GIVEN REQUEST:
Find all the lines with "Python" and gather them.

— Begin DATA SECTION —

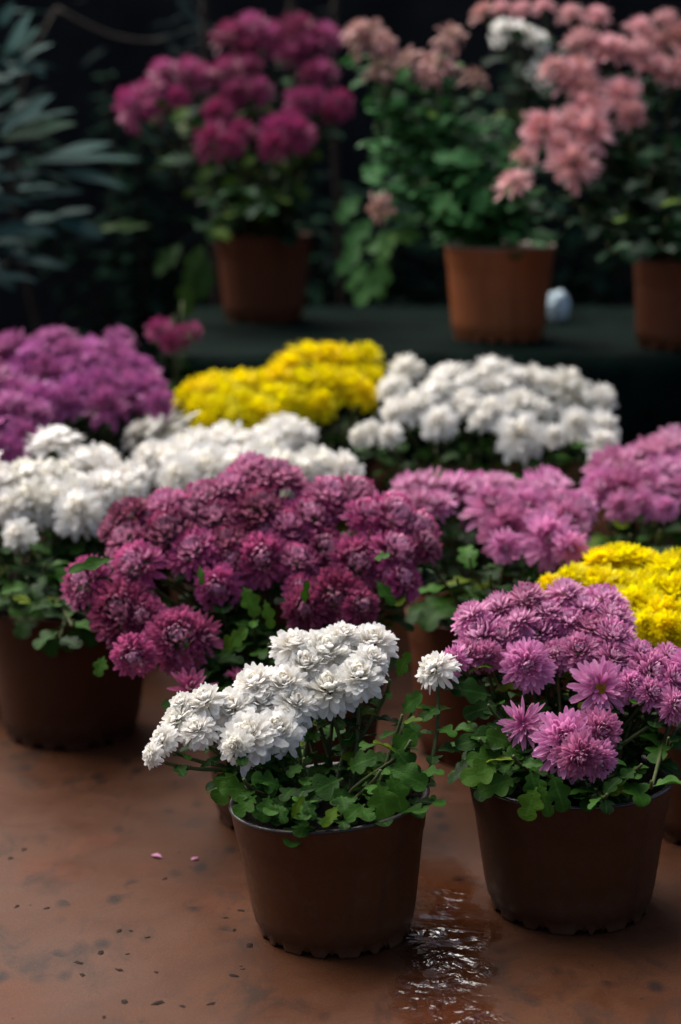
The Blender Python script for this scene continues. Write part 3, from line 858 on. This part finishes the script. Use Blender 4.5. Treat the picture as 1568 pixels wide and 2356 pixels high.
plant('crimson purple chrysanthemum on the bench in a dim brown pot', 608, 4.78, BZ + .010, .095, .121, .215, h13, 'crimson', 4.62, 4.92,
      mat=M_POT_D, leafmat=M_LEAF_FAR, nleaf=8, leafL=.07, seed=101, bright=.4, fringe=24, yel=.3, hscale=1.12, lobes_n=9,
      green=[(420, 330, 30), (480, 440, 30), (520, 480, 30), (460, 520, 30), (600, 460, 30), (660, 430, 30), (350, 340, 30), (700, 400, 30), (560, 420, 30)],
      extra=[(440, 250, 400, 270, -.15, .9, .8, .6), (520, 400, 540, 440, -.15, .95, .9, .9), (590, 360, 560, 375, -.15, .7, .9, .9), (680, 420, 705, 455, -.15, .6, .7, .7),
             (640, 450, 600, 500, -.15, .8, .7, .3), (500, 380, 455, 410, -.15, .7, .7, .6), (500, 440, 450, 440, -.15, .7, .8, .4), (540, 490, 480, 540, -.12, .8, .7, .3),
             (350, 520, 240, 515, -.1, .3, .6, .3), (470, 560, 430, 640, -.1, .6, .5, .3), (440, 620, 425, 720, -.1, .5, .5, .4), (480, 590, 460, 680, -.12, .6, .4, .2), (420, 560, 360, 620, -.08, .6, .4, .2), (650, 180, 670, 195, -.15, .9, .7, .1)])

h14 = [(850, 75, 50, None, (0, -.6, .6)), (893, 88, 32, None, (.4, -.4, .7)), (872, 150, 36), (822, 58, 32), (930, 132, 40, None, (-.4, -.4, .7)), (1000, 140, 45, None, (-.1, -.5, .7)), (1040, 72, 40), (1097, 170, 34), (992, 172, 30),
       (866, 482, 36, None, (-.6, -.6, -.1))]
plant('leafy green chrysanthemum with few faded salmon blooms in an orange pot on the bench', 1147, 4.38, BZ + .010, .101, .127, .215, h14, 'faded', 4.20, 4.42,
      mat=M_POT_C, rimmat=M_RIM_PALE, leafmat=M_LEAF_PALE, nleaf=34, leafL=.058, seed=111, bright=.85, fringe=26, yel=.05, lobes_n=9, face=(0, -.3, .8), hscale=1.25,
      green=[(880, 210, 20), (930, 200, 20), (960, 260, 20), (1050, 230, 20), (1120, 260, 20), (1180, 330, 20), (1000, 330, 20), (900, 330, 20), (870, 400, 20), (960, 420, 20),
             (1080, 400, 20), (1030, 480, 20), (1120, 450, 20), (1200, 400, 20), (1220, 450, 20), (1160, 240, 20), (860, 280, 20), (1010, 220, 20), (890, 180, 20), (1090, 330, 20)],
      extra=[(1120, 375, 1010, 350, -.15, .5, .6, 0), (1040, 440, 1000, 480, -.17, .8, .8, .1), (1120, 430, 1100, 480, -.17, .9, .7, 0), (900, 390, 840, 390, -.15, .8, .7, .05),
             (980, 540, 900, 540, -.14, .7, .6, .5), (900, 560, 870, 600, -.14, .7, .6, .4), (890, 590, 865, 680, -.14, .6, .6, .3), (850, 600, 800, 660, -.12, .5, .5, .2), (930, 545, 850, 565, -.12, .7, .4, .2), (890, 620, 820, 690, -.14, .6, .4, .2), (860, 500, 800, 560, -.1, .7, .4, .1), (830, 450, 780, 500, -.08, .7, .4, .1), (840, 560, 780, 620, -.08, .6, .3, .1), (940, 150, 920, 185, -.1, .8, .7, .1)])

h15 = conv([(650, 45, 60), (740, 30, 50), (830, 40, 60), (930, 22, 60), (1050, 55, 70), (1180, 62, 70), (1380, 115, 72), (1500, 85, 70), (1110, 180, 95), (1230, 215, 108),
            (1370, 235, 98), (1450, 185, 88), (1545, 165, 80), (1470, 300, 108), (1080, 335, 112), (970, 300, 70), (1300, 430, 98, None, (0, -.8, .5)), (1340, 525, 72, None, (.2, -.9, .1)),
            (1140, 490, 92), (930, 590, 100, None, (-.2, -.8, .45)), (1150, 600, 105, None, (.1, -.85, .45)), (1060, 560, 80), (1070, 750, 108, None, (0, -.85, .45)),
            (850, 715, 58, None, (.2, -.3, .9)), (795, 830, 85, None, (-.3, -.2, .9)), (1570, 330, 75), (1130, 410, 80), (1660, 260, 100), (1650, 140, 90), (1700, 380, 90), (1010, 660, 70)], .5, 784, .5, 0)
plant('salmon pink chrysanthemum on the bench, its orange pot cut by the photo edge', 1580, 4.22, BZ + .010, .108, .124, .195, h15, 'salmon', 3.98, 4.38,
      mat=M_POT_D, leafmat=M_LEAF_FAR, nleaf=10, leafL=.07, seed=121, bright=.25, fringe=16, yel=.03, hscale=1.1, lobes_n=9,
      green=[(1500, 400, 30), (1540, 500, 30), (1440, 480, 30), (1400, 560, 30), (1520, 560, 30), (1340, 480, 30), (1460, 330, 30), (1540, 330, 30), (1300, 430, 30), (1600, 450, 30)])

# a tall white flowering plant behind, seen between the salmon ones
hw = [(1158, 66, 34, None, (-.55, .1, .8)), (1205, 72, 30, None, (.0, -.1, .9)), (1240, 90, 32, None, (.5, -.1, .75)), (1250, 165, 32, None, (.2, -.8, .4))]
plant('tall white chrysanthemum on a long teal stem behind the salmon ones', 1160, 4.95, BZ + .010, .085, .105, .17, hw, 'whitefar', 4.80, 4.84, hscale=1.35,
      mat=M_POT_D, leafmat=M_LEAF_FAR, nleaf=7, leafL=.075, seed=131, bright=.3, fringe=6, lobes_n=9)
# ------------------------------------------------------------------ small pale blob behind the orange pot, added for a bluish highlight
mb = MB()
vs, fs = [], []
nu, nv = 40, 26
for j in range(nv + 1):
    ph = math.pi * j / nv
    for i in range(nu):
        a = 2 * math.pi * i / nu
        d = Vector((math.sin(ph) * math.cos(a), math.sin(ph) * math.sin(a), -math.cos(ph)))
        k = 1 + .22 * noise.noise(d * 2.2 + Vector((3, 1, 7))) + .08 * noise.noise(d * 7)
        vs.append((d.x * k * .036, d.y * k * .034, max(0.0, .046 + d.z * k * .048)))
for j in range(nv):
    for i in range(nu):
        i2 = (i + 1) % nu
        fs.append((j * nu + i, j * nu + i2, (j + 1) * nu + i2, (j + 1) * nu + i))
mb.add(vs, fs)
M_BLOB = plain('pale bluish highlight tone', (.62, .80, .88), (.72, .86, .92), 20, .3, .2, .5)
blob = link('highlight_blob', mb.mesh('highlight_blob', M_BLOB), None, at(1282, 742, 4.72))
blob.location.z = BZ + .012
blob.scale = (.82, .82, .82)
tag(blob, 'pale bluish white blob standing in for a highlight beside the orange pot', 'blob')

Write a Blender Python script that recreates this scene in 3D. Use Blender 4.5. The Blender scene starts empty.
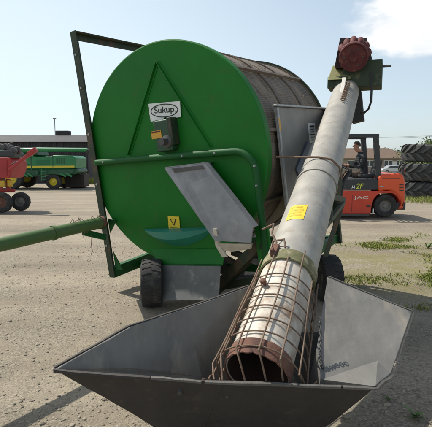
import bpy, bmesh, math, random
import numpy as np
from mathutils import Vector, Matrix, noise
random.seed(7)
S = bpy.context.scene
COL = S.collection
R = math.radians
# ------------------------------------------------------------------ camera maths (used to turn measurements into metres)
F, CX, CY, HZ, CH = 440.0, 216.0, 213.5, 160.0, 1.5
PITCH = math.atan((CY - HZ) / F)
FW = Vector((0, math.cos(PITCH), -math.sin(PITCH))); UPV = Vector((0, math.sin(PITCH), math.cos(PITCH)))
CAM = Vector((0, 0, CH))
def ray(x, y): return FW + Vector((1, 0, 0)) * ((x - CX) / F) + UPV * ((CY - y) / F)
def atY(x, y, Y): r = ray(x, y); return CAM + r * (Y / r.y)
def atZ(x, y, Z): r = ray(x, y); return CAM + r * ((Z - CH) / r.z)
def gz(y):
    t = min(1, max(0, (y - 13) / 21)); return -0.85 * t * t * (3 - 2 * t)
# ------------------------------------------------------------------ materials
def nd(nt, t, **kw):
    n = nt.nodes.new(t)
    for k, v in kw.items():
        if k in n.inputs.keys() if isinstance(k, str) else False: n.inputs[k].default_value = v
        else: setattr(n, k, v)
    return n
MATS = {}
def mat(name, c1, c2=None, rough=.6, metal=0., scale=6., c3=None, s3=1.5, t3=(.55, .7), bump=.0, bscale=60., streak=None, spec=.5, island=0, coat=0):
    if name in MATS: return MATS[name]
    m = bpy.data.materials.new(name); m.use_nodes = True; nt = m.node_tree; L = nt.links
    b = nt.nodes['Principled BSDF']
    b.inputs['Roughness'].default_value = rough; b.inputs['Metallic'].default_value = metal
    b.inputs['Specular IOR Level'].default_value = spec
    b.inputs['Coat Weight'].default_value = coat
    tc = nt.nodes.new('ShaderNodeTexCoord'); vec = tc.outputs['Object']
    if streak:
        mp = nt.nodes.new('ShaderNodeMapping'); mp.inputs['Scale'].default_value = streak
        L.new(vec, mp.inputs[0]); vec = mp.outputs[0]
    c2 = c2 or tuple(x * .7 for x in c1)
    n1 = nt.nodes.new('ShaderNodeTexNoise'); n1.inputs['Scale'].default_value = scale; n1.inputs['Detail'].default_value = 8; n1.inputs['Roughness'].default_value = .65
    L.new(vec, n1.inputs['Vector'])
    rp = nt.nodes.new('ShaderNodeMapRange'); rp.inputs[1].default_value = .35; rp.inputs[2].default_value = .65
    L.new(n1.outputs['Fac'], rp.inputs[0])
    mx = nt.nodes.new('ShaderNodeMix'); mx.data_type = 'RGBA'
    mx.inputs['A'].default_value = (*c1, 1); mx.inputs['B'].default_value = (*c2, 1)
    L.new(rp.outputs[0], mx.inputs['Factor']); out = mx.outputs['Result']
    if c3:
        n3 = nt.nodes.new('ShaderNodeTexNoise'); n3.inputs['Scale'].default_value = s3; n3.inputs['Detail'].default_value = 10; n3.inputs['Roughness'].default_value = .7
        L.new(vec, n3.inputs['Vector'])
        r3 = nt.nodes.new('ShaderNodeMapRange'); r3.inputs[1].default_value = t3[0]; r3.inputs[2].default_value = t3[1]
        L.new(n3.outputs['Fac'], r3.inputs[0])
        m3 = nt.nodes.new('ShaderNodeMix'); m3.data_type = 'RGBA'; m3.inputs['B'].default_value = (*c3, 1)
        L.new(out, m3.inputs['A']); L.new(r3.outputs[0], m3.inputs['Factor']); out = m3.outputs['Result']
    if island:
        ge = nt.nodes.new('ShaderNodeNewGeometry'); hs = nt.nodes.new('ShaderNodeHueSaturation')
        mr = nt.nodes.new('ShaderNodeMapRange'); mr.inputs[3].default_value = 1 - island; mr.inputs[4].default_value = 1 + island
        L.new(ge.outputs['Random Per Island'], mr.inputs[0]); L.new(mr.outputs[0], hs.inputs['Value']); L.new(out, hs.inputs['Color']); out = hs.outputs['Color']
    L.new(out, b.inputs['Base Color'])
    rr = nt.nodes.new('ShaderNodeMapRange'); rr.inputs[3].default_value = max(0, rough - .12); rr.inputs[4].default_value = min(1, rough + .15)
    L.new(n1.outputs['Fac'], rr.inputs[0]); L.new(rr.outputs[0], b.inputs['Roughness'])
    if bump:
        nb = nt.nodes.new('ShaderNodeTexNoise'); nb.inputs['Scale'].default_value = bscale; nb.inputs['Detail'].default_value = 4
        L.new(tc.outputs['Object'], nb.inputs['Vector'])
        bp = nt.nodes.new('ShaderNodeBump'); bp.inputs['Strength'].default_value = bump; bp.inputs['Distance'].default_value = .01
        L.new(nb.outputs['Fac'], bp.inputs['Height']); L.new(bp.outputs[0], b.inputs['Normal'])
    MATS[name] = m; return m
GREEN = mat('cleaner_green_paint', (.005, .120, .010), (.008, .148, .014), rough=.52, scale=1.6, c3=(.040, .110, .026), s3=5, t3=(.55, .78), bump=.16, bscale=2.6, spec=.25)
DKGREEN = mat('worn_frame_paint', (.010, .030, .012), (.022, .034, .014), rough=.6, scale=9, c3=(.07, .045, .025), s3=6, t3=(.5, .62), bump=.2, bscale=80)
FRGREEN = mat('frame_green_paint', (.006, .078, .016), (.012, .088, .020), spec=.25, rough=.55, scale=7, c3=(.06, .07, .03), s3=9, t3=(.6, .75), bump=.1, bscale=80)
POLE = mat('pole_green_paint', (.040, .105, .020), (.065, .11, .030), rough=.6, scale=9, c3=(.13, .10, .055), s3=11, t3=(.6, .72), bump=.15, bscale=80)
GALV = mat('galvanised_sheet', (.40, .41, .41), (.30, .31, .32), rough=.48, metal=.55, scale=14, c3=(.30, .26, .20), s3=4, t3=(.56, .75), bump=.06, bscale=40)
CHUTE = mat('chute_steel', (.235, .24, .25), (.17, .175, .185), rough=.5, metal=.15, scale=5, c3=(.35, .33, .30), s3=3, t3=(.55, .75), bump=.05, bscale=25)
FLAP = mat('flap_rubber_steel', (.135, .14, .135), (.10, .104, .10), rough=.75, scale=5, c3=(.28, .27, .24), s3=8, t3=(.55, .75), bump=.1, bscale=50)
TUBE = mat('auger_galvanised', (.37, .35, .305), (.27, .258, .23), rough=.65, metal=.1, scale=7, c3=(.24, .19, .135), s3=9, t3=(.56, .74), bump=.08, bscale=60)
TUBEW = mat('liner_white_paint', (.58, .54, .46), (.44, .39, .32), rough=.6, scale=9, c3=(.27, .18, .11), s3=6, t3=(.51, .66), bump=.1, bscale=60)
OLIVE = mat('collar_olive', (.11, .115, .045), (.17, .155, .075), rough=.75, scale=12, c3=(.40, .34, .24), s3=14, t3=(.5, .65), bump=.2, bscale=90)
RUST = mat('rusty_steel', (.125, .055, .036), (.18, .09, .06), rough=.9, scale=18, c3=(.06, .03, .022), s3=9, t3=(.5, .65), bump=.35, bscale=90)
ROD = mat('cage_rod_rust', (.13, .085, .055), (.20, .145, .10), rough=.8, scale=22, c3=(.13, .065, .04), s3=30, t3=(.5, .62), bump=.3, bscale=140)
FLIGHT = mat('flighting_steel', (.05, .034, .026), (.08, .06, .05), rough=.5, metal=.5, scale=15)
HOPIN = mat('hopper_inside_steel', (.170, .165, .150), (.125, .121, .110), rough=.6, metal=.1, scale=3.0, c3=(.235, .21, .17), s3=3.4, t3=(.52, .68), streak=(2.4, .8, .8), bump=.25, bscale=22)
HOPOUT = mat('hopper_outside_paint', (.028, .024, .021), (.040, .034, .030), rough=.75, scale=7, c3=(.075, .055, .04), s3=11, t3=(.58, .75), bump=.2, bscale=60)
HOPEDGE = mat('hopper_edge_steel', (.075, .07, .062), (.12, .112, .10), rough=.65, metal=.2, scale=20, bump=.2, bscale=100)
RED = mat('pulley_red_paint', (.115, .022, .020), (.08, .018, .017), rough=.75, scale=9, c3=(.26, .11, .09), s3=12, t3=(.55, .7), bump=.15, bscale=60)
HEADG = mat('head_box_green', (.018, .036, .016), (.030, .048, .020), rough=.65, scale=8, c3=(.16, .14, .07), s3=6, t3=(.56, .72), bump=.2, bscale=70)
HEADY = mat('head_box_lid', (.26, .25, .10), (.17, .175, .07), rough=.7, scale=9, c3=(.35, .28, .16), s3=9, t3=(.55, .7))
BLACK = mat('black_rubber', (.018, .018, .018), (.028, .027, .026), rough=.7, scale=20, bump=.15, bscale=90)
TYRE = mat('tyre_rubber', (.020, .020, .020), (.035, .033, .030), rough=.85, scale=9, c3=(.10, .09, .075), s3=7, t3=(.52, .72), bump=.3, bscale=60)
TYREG = mat('weathered_tyre_rubber', (.066, .067, .065), (.045, .045, .044), rough=.85, scale=7, c3=(.12, .11, .09), s3=5, t3=(.55, .75), bump=.2, bscale=30)
RIMG = mat('grey_rim', (.20, .19, .17), (.14, .13, .12), rough=.6, metal=.2, scale=9)
YEL = mat('yellow_sticker', (.78, .58, .03), (.70, .50, .03), rough=.5, scale=20)
YELO = mat('orange_yellow_label', (.62, .33, .03), (.55, .28, .03), rough=.5, scale=20)
WHITE = mat('white_label', (.72, .73, .70), (.62, .64, .60), rough=.5, scale=10)
INK = mat('black_ink', (.015, .018, .016), rough=.6)
TEAL = mat('tray_teal_reflection', (.02, .20, .15), (.03, .235, .175), rough=.45, scale=4, c3=(.08, .2, .14), s3=5, t3=(.58, .75))  # teal stands in for a bluish-green reflection on the tray lip
DARK = mat('dark_interior', (.012, .012, .011), (.02, .02, .018), rough=.8)
STEELD = mat('dark_steel', (.07, .07, .068), (.11, .105, .10), rough=.6, metal=.4, scale=15, bump=.1)
STRING = mat('frayed_twine', (.17, .095, .06), (.12, .065, .04), rough=.9)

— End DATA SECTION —

COMPLETED TASK:
The Blender Python script for this scene continues. Write part 3, from line 858 on. This part finishes the script. Use Blender 4.5. Treat the picture as 1568 pixels wide and 2356 pixels high.
Write a Blender Python script that recreates this scene in 3D. Use Blender 4.5. The Blender scene starts empty.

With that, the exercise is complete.